States began offering film tax incentives in the late 1990s to try and entice the industry away from traditional home bases in California and New York, studies found. The incentives rapidly expanded to other states hoping to compete in the early 2000s, including 2004 in New York. As unemployment went up, states were more likely to enact film tax breaks. As unemployment went back down, states were more likely to repeal them. The highest-spending states, however, have largely not moved to repeal them. 
University of Southern California researcher's studies question the job creation impacts of the lucrative tax breaks, which are offered by states to major movie-makers to entice them to film within a particular state's borders. From 1997-2015, more than a quarter of the $10 billion spent nationally on film tax credits was in New York.

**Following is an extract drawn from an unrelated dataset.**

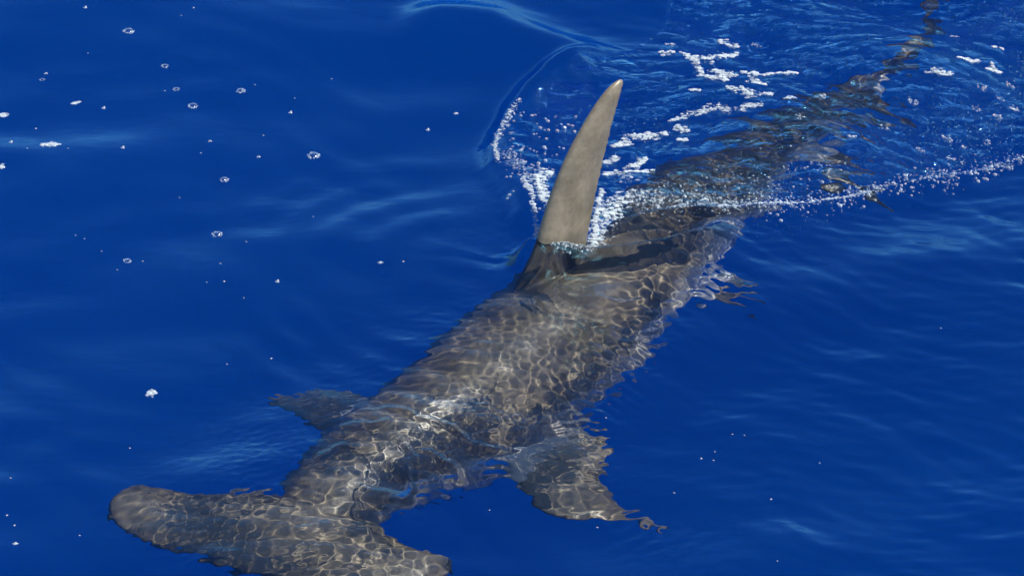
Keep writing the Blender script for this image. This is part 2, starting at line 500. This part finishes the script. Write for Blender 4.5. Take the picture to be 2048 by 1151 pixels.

Louisiana lagged far behind with $1.5 billion, taking the country's second-place spot. No other state topped $1 billion, according to studies 
The credit now covers up to 30 percent of qualified production costs for movies or television shows that film or perform post-production work in the state. The state can spend a maximum of $420 million a year on the credit.
"Spider-Man 2" and "Teenage Mutant Ninja Turtles 2" are two major motion pictures that were lured by tax breaks to film scenes in Rochester and Buffalo, respectively. The majority, though, are shot in New York City. It can be quite lucrative: Netflix's "Orange is the New Black," which largely films in Rockland County, received $10 million for a single season. CBS' "The Good Wife" got $15.5 million.